Orientation
Jun 11 2018Orientation day at Le Cordon Bleu Paris.
About sixty students of all ages, from all over the world, sat down in the lines of chairs in the school’s banquet room. The proceedings started precisely on time, 8:30am.
Le Cordon Bleu representatives welcomed the new class, and launched into an introduction to the school. “Rigor,” “excellence,” “reputation” - no mention of “fun.”
They introduced the Chef instructors - the deeply experienced chefs, straight out of Central Casting for “French Chef,” who would be our professors for the program. And then we were shepherded into processing - to pick up our uniforms and equipment, and prepare for the first class.
The name “Cordon Bleu” has been associated with excellent French cuisine for centuries. In the 1500’s, King Henry III created “L’Ordre du Saint-Esprit” as the highest order of chivalry in the French Kingdom. This exclusive crew of knights and nobles knew how to throw a good party and became renowned for their over-the-top banquets, bringing in their greatest chefs looking to impress. The group’s symbol was a Cross of the Holy Spirit, worn by members at these banquets on a blue ribbon - a “cordon bleu.” The knights became known as “Les Cordon Bleus,” and the term “cordon bleu” came to be associated with excellence in French cooking.
Le Cordon Bleu as a culinary institution has been around since 1895, when French journalist Marthe Distel began writing a weekly culinary magazine, “La Cuisinière Cordon Bleu.” A small cooking school was started later that year, and has grown to be the pre-eminent school for training aspiring chefs in the French culinary tradition.

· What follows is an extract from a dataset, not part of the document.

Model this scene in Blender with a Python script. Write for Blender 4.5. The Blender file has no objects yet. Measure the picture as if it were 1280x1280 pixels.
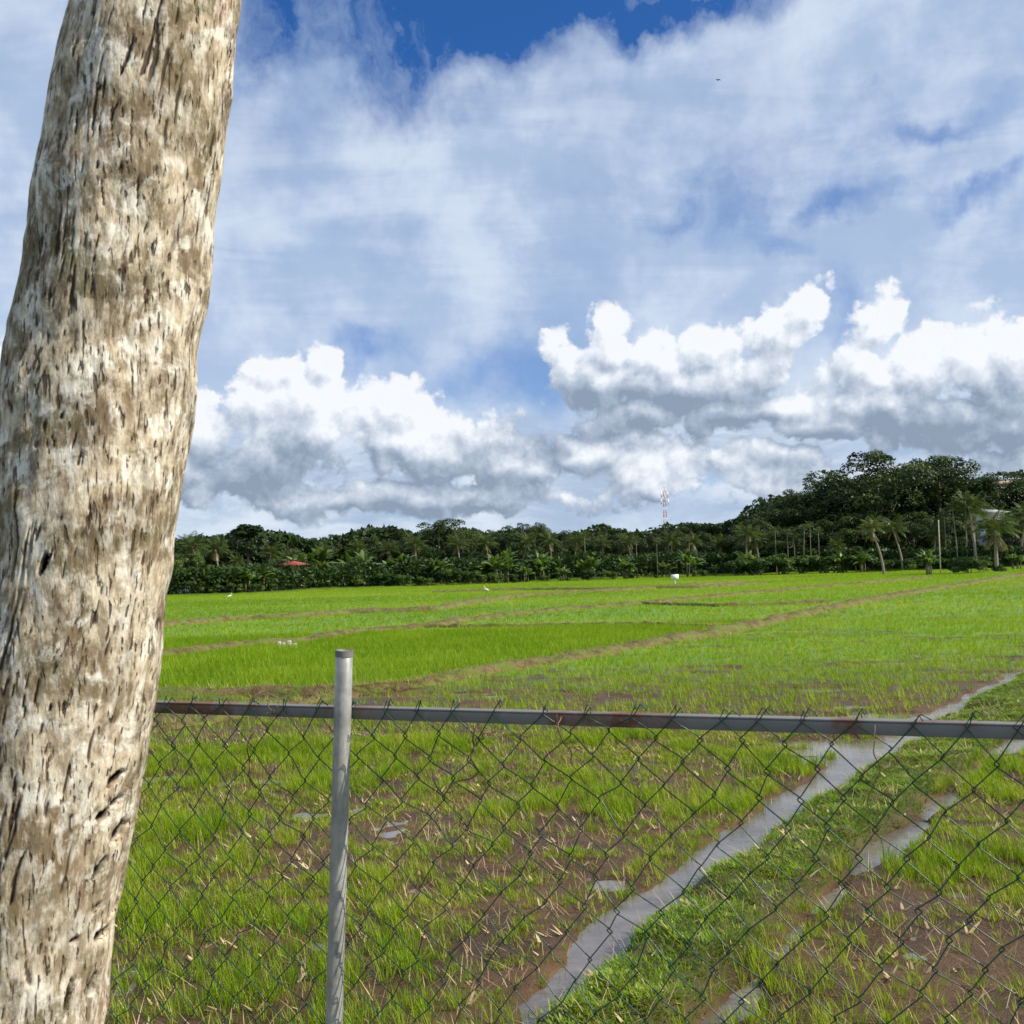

Today, Le Cordon Bleu offers nine-month diplomas in cuisine - cooking, patisserie - baking and desserts, and boulangerie - bread baking. Cuisine and Patisserie are broken into three levels - “basic,” “intermediate” and “advanced,” each three months of material. They also offer “intensive” versions of these courses - the same material but at double the pace, over six weeks. Students earn the “Grand Diplôme” when they complete all three levels of Cuisine and Patisserie - typically students looking to work in Michelin restaurants or start their own as head chefs. I am starting the “Intensive Basic Cuisine” course - so a six week crash-course through their first level of culinary art.

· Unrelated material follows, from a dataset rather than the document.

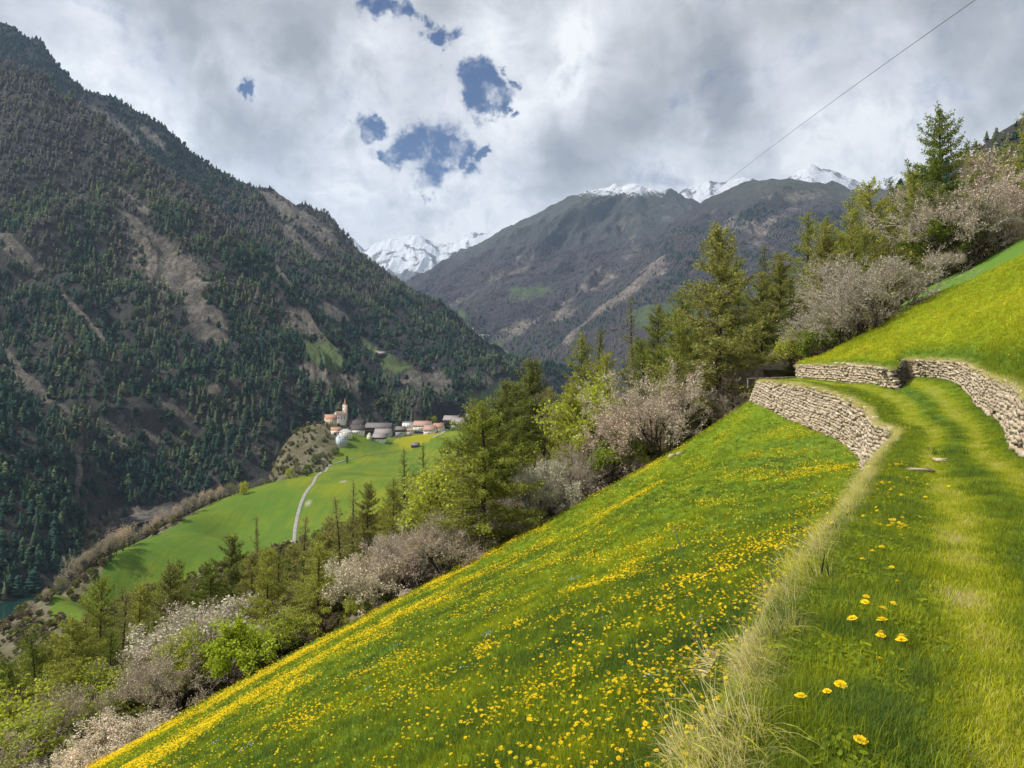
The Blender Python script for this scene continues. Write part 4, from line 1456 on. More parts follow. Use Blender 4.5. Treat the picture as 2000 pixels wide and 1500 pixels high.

This orientation included students from all different courses and levels - there are about 28 in “Intensive Basic Cuisine.” Over 25 countries were represented - Korea, Tahiti, China, Israel, Canada, Brazil, Thailand, Russia, Iran, India, England, Mexico, Australia, and more, and a small handful from the US. Students are spread about evenly across the entire age range, from straight out of high school - there are even a few 15-year-olds in the class - to students in their fifties and sixties. Some have no professional cooking experience. Others have won “Master Chef” in their home country.

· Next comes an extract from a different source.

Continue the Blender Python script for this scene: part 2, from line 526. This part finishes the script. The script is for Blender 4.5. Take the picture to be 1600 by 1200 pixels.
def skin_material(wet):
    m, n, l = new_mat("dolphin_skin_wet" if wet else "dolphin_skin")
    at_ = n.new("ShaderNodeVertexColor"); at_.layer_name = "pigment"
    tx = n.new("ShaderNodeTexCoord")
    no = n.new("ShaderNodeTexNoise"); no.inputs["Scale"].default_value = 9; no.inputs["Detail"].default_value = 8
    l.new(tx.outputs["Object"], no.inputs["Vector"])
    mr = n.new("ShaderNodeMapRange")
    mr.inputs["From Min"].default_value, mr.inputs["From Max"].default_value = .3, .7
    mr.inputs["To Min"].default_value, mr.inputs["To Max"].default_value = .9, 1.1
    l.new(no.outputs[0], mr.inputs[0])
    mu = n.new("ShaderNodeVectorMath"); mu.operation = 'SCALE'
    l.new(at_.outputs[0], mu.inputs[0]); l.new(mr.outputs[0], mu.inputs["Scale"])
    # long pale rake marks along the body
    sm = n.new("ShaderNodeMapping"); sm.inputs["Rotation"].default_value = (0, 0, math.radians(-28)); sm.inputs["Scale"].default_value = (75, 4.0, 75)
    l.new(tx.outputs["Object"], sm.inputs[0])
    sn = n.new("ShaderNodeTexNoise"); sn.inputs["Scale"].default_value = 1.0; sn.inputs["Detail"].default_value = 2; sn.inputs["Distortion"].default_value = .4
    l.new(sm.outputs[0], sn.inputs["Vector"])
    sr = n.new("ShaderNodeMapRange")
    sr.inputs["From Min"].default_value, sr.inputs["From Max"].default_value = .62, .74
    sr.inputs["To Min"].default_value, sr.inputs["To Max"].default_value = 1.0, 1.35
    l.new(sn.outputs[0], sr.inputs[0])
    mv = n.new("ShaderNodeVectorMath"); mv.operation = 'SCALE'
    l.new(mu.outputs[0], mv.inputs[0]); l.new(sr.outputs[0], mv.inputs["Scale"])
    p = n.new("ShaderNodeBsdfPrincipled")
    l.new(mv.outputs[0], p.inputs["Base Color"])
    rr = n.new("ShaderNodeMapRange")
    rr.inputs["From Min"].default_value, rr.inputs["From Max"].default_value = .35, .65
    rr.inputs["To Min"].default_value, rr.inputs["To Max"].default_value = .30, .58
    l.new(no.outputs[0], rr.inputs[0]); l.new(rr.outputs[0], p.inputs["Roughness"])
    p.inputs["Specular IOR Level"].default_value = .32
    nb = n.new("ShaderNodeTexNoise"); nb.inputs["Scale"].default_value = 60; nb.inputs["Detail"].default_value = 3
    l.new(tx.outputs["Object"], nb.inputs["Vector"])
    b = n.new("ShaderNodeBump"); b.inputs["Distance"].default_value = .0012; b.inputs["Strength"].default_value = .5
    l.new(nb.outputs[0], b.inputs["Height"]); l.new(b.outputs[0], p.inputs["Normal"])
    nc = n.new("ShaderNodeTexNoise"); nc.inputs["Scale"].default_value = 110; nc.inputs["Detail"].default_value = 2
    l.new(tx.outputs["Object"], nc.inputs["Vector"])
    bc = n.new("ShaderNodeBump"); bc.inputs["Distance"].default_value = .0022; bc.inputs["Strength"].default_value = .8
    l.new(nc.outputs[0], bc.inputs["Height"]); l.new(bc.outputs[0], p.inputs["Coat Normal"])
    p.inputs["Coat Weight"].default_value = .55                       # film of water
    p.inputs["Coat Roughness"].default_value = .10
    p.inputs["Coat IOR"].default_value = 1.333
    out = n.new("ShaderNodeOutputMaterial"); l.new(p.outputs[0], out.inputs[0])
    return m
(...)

Classes are three hours each, and broken up between “Demonstrations” (Demos) and “Practicals.”
In Demo, students watch a Chef Instructor prepare a handful of different dishes, taking notes on the specific steps, techniques, cooking times, and helpful tips to work with the ingredients correctly and improve the dish.
Then in the following Practical, students cook the dishes themselves at individual work stations, ultimately presenting their plate to the chef at the end of the class for evaluation.
The classes are taught all in French, with a translator in the room during the Demo classes to translate after the chef to English. At orientation, we are given a binder full of each of the “recipes” - just ingredient lists and measurements, with blank space below for our notes - and a glossary of hundreds of French cooking terms.
The executive chef closed the proceedings: “I don’t do much except eat what you prepare, so it better be good.”